One thing that struck me as I read about Maisie and Patricia’s exploits as ambulance drivers was the way that it brought home just how close World War II was to World War I. Both women served in the Great War, Maisie as a nurse and Patricia as an ambulance driver. As this book opens, they are still only in their early 40s, still in their prime. And serving again. Although there are many young people who think that war is glorious, as evidenced by the behavior of Patricia’s son in To Die but Once. At the same time there are plenty of people populating Maisie’s world who served in the first war, are serving in the second, and know from grim experience that war is terrible. And are equally aware that they must fight, that surrender is unthinkable.

However, there are plenty of people who have taken that belief that war is terrible, but either believe that Hitler is unstoppable or don’t care who dies as long as their profits continue. And some who agree with his many and terrible hatreds and prejudices. (If that sounds familiar, it bloody well should as things stand today!)

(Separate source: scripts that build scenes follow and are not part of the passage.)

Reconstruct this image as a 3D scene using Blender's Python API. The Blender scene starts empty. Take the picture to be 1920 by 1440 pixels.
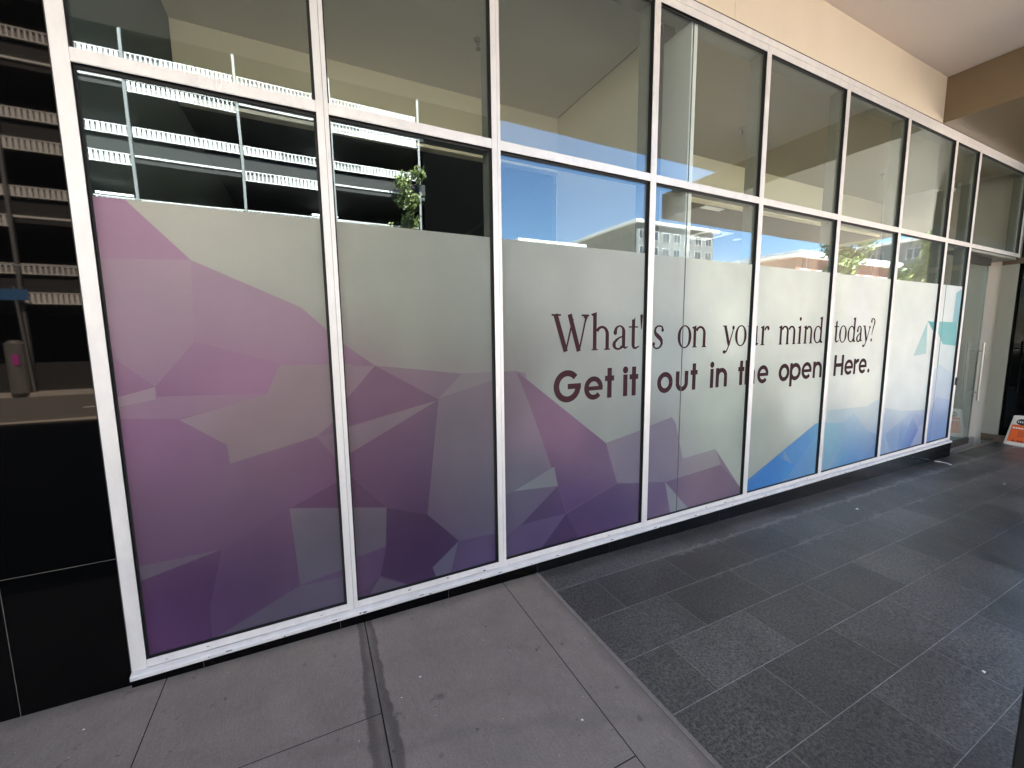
import bpy, bmesh, math, random
from mathutils import Vector, Matrix, noise
S = bpy.context.scene
C = S.collection
R = math.radians
random.seed(7)

# ------------------------------------------------------------------ camera
cam_d = bpy.data.cameras.new('camera')
cam = bpy.data.objects.new('camera', cam_d); C.objects.link(cam)
r_ = Vector((0.896899, -0.442079, -0.011806)); u_ = Vector((0.062124, 0.099518, 0.993095)); f_ = Vector((0.437851, 0.891439, -0.116721))
cam.matrix_world = Matrix(((r_.x, u_.x, -f_.x, -0.0955839), (r_.y, u_.y, -f_.y, -2.2456752), (r_.z, u_.z, -f_.z, 1.51824863), (0, 0, 0, 1)))
cam_d.sensor_width = 36; cam_d.lens = 766.857 / 1920 * 36
cam_d.clip_start = 0.05; cam_d.clip_end = 2000
S.camera = cam

# ------------------------------------------------------------------ sky, sun, exposure
SUN_EL, SUN_AZ = R(50), R(12)      # sun stands behind the building, azimuth measured from +Y towards +X
w = bpy.data.worlds.new('World'); S.world = w; w.use_nodes = True
nt = w.node_tree; nt.nodes.clear()
sky = nt.nodes.new('ShaderNodeTexSky'); sky.sky_type = 'NISHITA'; sky.sun_disc = False
sky.sun_elevation = SUN_EL; sky.sun_rotation = SUN_AZ; sky.air_density = 1.0; sky.dust_density = 0.1; sky.ozone_density = 3.0
bg = nt.nodes.new('ShaderNodeBackground'); bg.inputs['Strength'].default_value = 0.055
wo = nt.nodes.new('ShaderNodeOutputWorld')
nt.links.new(sky.outputs[0], bg.inputs[0]); nt.links.new(bg.outputs[0], wo.inputs[0])
sd = bpy.data.lights.new('sun', 'SUN'); sd.energy = 5; sd.angle = R(0.5); sd.color = (1, 0.935, 0.82)
so = bpy.data.objects.new('sun', sd); C.objects.link(so)
sv = Vector((math.sin(SUN_AZ) * math.cos(SUN_EL), math.cos(SUN_AZ) * math.cos(SUN_EL), math.sin(SUN_EL)))
so.rotation_euler = sv.to_track_quat('Z', 'Y').to_euler(); so.location = sv * 60
S.view_settings.view_transform = 'Standard'; S.view_settings.look = 'None'
S.view_settings.exposure = 3.82; S.view_settings.gamma = 1
S.render.engine = 'CYCLES'
S.cycles.max_bounces = 12; S.cycles.diffuse_bounces = 5; S.cycles.transparent_max_bounces = 16
S.cycles.glossy_bounces = 4

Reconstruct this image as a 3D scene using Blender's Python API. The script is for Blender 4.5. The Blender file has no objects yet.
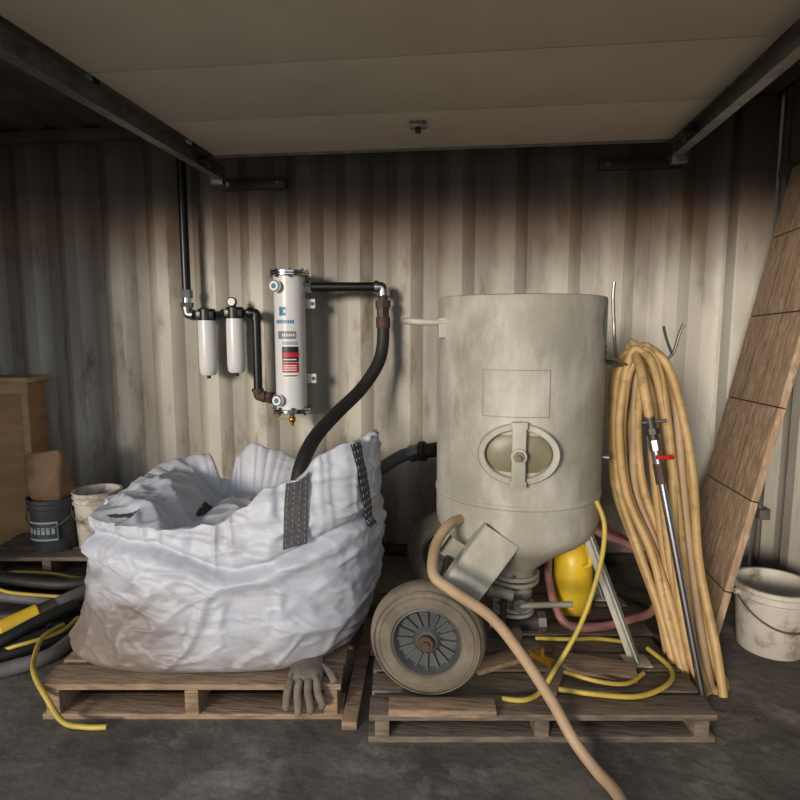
import bpy, math, random
from mathutils import Vector, Matrix, noise
random.seed(7)
YAW=math.radians(7); RZ=Matrix.Rotation(YAW,4,'Z')
def V(*a): return Vector(a)
def lin(c):
    return tuple(((x/255)/12.92 if x/255<=.04045 else ((x/255+.055)/1.055)**2.4) for x in c)+(1,)
# ---------------------------------------------------------------- materials
def M(name,c1,c2=None,scale=6,rough=.6,metal=0,bump=0,bscale=40,stretch=(1,1,1),lo=.35,hi=.65,bstretch=None,spots=None,spot_scale=8,spot_lo=.62,spot_hi=.7,spot_stretch=(1,1,1),detail=7):
    m=bpy.data.materials.new(name); m.use_nodes=True; nt=m.node_tree; N=nt.nodes; L=nt.links
    b=N['Principled BSDF']; b.inputs['Roughness'].default_value=rough; b.inputs['Metallic'].default_value=metal
    b.inputs['Base Color'].default_value=lin(c1)
    tc=N.new('ShaderNodeTexCoord'); mp=N.new('ShaderNodeMapping'); mp.inputs['Scale'].default_value=stretch
    L.new(tc.outputs['Object'],mp.inputs['Vector'])
    col=None
    if c2:
        n=N.new('ShaderNodeTexNoise'); n.inputs['Scale'].default_value=scale; n.inputs['Detail'].default_value=detail; n.inputs['Roughness'].default_value=.6
        L.new(mp.outputs[0],n.inputs['Vector'])
        r=N.new('ShaderNodeValToRGB'); r.color_ramp.elements[0].position=lo; r.color_ramp.elements[1].position=hi
        r.color_ramp.elements[0].color=lin(c1); r.color_ramp.elements[1].color=lin(c2)
        L.new(n.outputs['Fac'],r.inputs[0]); col=r.outputs[0]
        if spots:
            n2=N.new('ShaderNodeTexNoise'); n2.inputs['Scale'].default_value=spot_scale; n2.inputs['Detail'].default_value=8; n2.inputs['Roughness'].default_value=.7
            mp3=N.new('ShaderNodeMapping'); mp3.inputs['Scale'].default_value=spot_stretch
            L.new(tc.outputs['Object'],mp3.inputs['Vector']); L.new(mp3.outputs[0],n2.inputs['Vector'])
            r2=N.new('ShaderNodeMapRange'); r2.inputs['From Min'].default_value=spot_lo; r2.inputs['From Max'].default_value=spot_hi
            L.new(n2.outputs['Fac'],r2.inputs[0])
            mx=N.new('ShaderNodeMix'); mx.data_type='RGBA'; L.new(r2.outputs[0],mx.inputs[0]); L.new(col,mx.inputs[6]); mx.inputs[7].default_value=lin(spots); col=mx.outputs[2]
        L.new(col,b.inputs['Base Color'])
    if bump:
        n=N.new('ShaderNodeTexNoise'); n.inputs['Scale'].default_value=bscale; n.inputs['Detail'].default_value=5
        if bstretch:
            mp2=N.new('ShaderNodeMapping'); mp2.inputs['Scale'].default_value=bstretch; L.new(tc.outputs['Object'],mp2.inputs['Vector']); L.new(mp2.outputs[0],n.inputs['Vector'])
        else: L.new(mp.outputs[0],n.inputs['Vector'])
        bp=N.new('ShaderNodeBump'); bp.inputs['Strength'].default_value=bump; bp.inputs['Distance'].default_value=.01
        L.new(n.outputs['Fac'],bp.inputs['Height']); L.new(bp.outputs[0],b.inputs['Normal'])
    return m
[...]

Ironically, we are re-watching Poirot, and the later episodes of that series also deal with the impending war. The Clocks had been rewritten to take place before the war, and part of the plot revolved around government agents who were giving secrets to the Nazis to make Britain fall faster so that the war would end sooner. The Duke of Windsor was part of this movement, much to the embarrassment of the Royal Family.

There were also plenty of people in America who believed that Hitler’s win was inevitable – or were in at least economic cahoots with Germany. And there was a significant amount of Antisemitism involved, people who believed that Hitler’s plan to kill all the Jews was the right way to go. (Yes, that’s appalling. But true.)

Charles Lindbergh, the aviator, was a prominent member of the America First Committee, which wanted America to stay out of the war and tacitly agreed with the Antisemitic tone of the party. One of the other prominent members of the America First movement was Joseph P. Kennedy, the father of President John F. Kennedy and Senator Robert Kennedy. Joe Kennedy was also the U.S. Ambassador to Britain during this story, and Maisie’s American Agent is using the hunt for Cath Saxon’s killer to poke into Joe Kennedy’s dubious dealings. Because there were plenty to poke into.

It works as a ruse because Cath’s father, a prominent U.S. Senator, is also an America Firster. And he, along with his “friends” were dead set against Cath reporting material that was sympathetic to the British cause. The family was dead set against Cath being a reporter at all.

Maisie has to look into just how dead they were set. And wonders if her investigations will lead her into places that the U.S. Embassy will not want her to go. Or, at least to report.

But Maisie never presumes, never presupposed and never lets herself get dead set on any hypothesis. She follows the clues where they lead her. No matter how much she has to dig, and how many secrets she uncovers along the way.

It’s what makes following her so interesting, and her character so fascinating. I’m looking forward to reading more of Maisie’s war in the next book. And while I wait, I think I’m going to treat myself with a dive into What Would Maisie Do?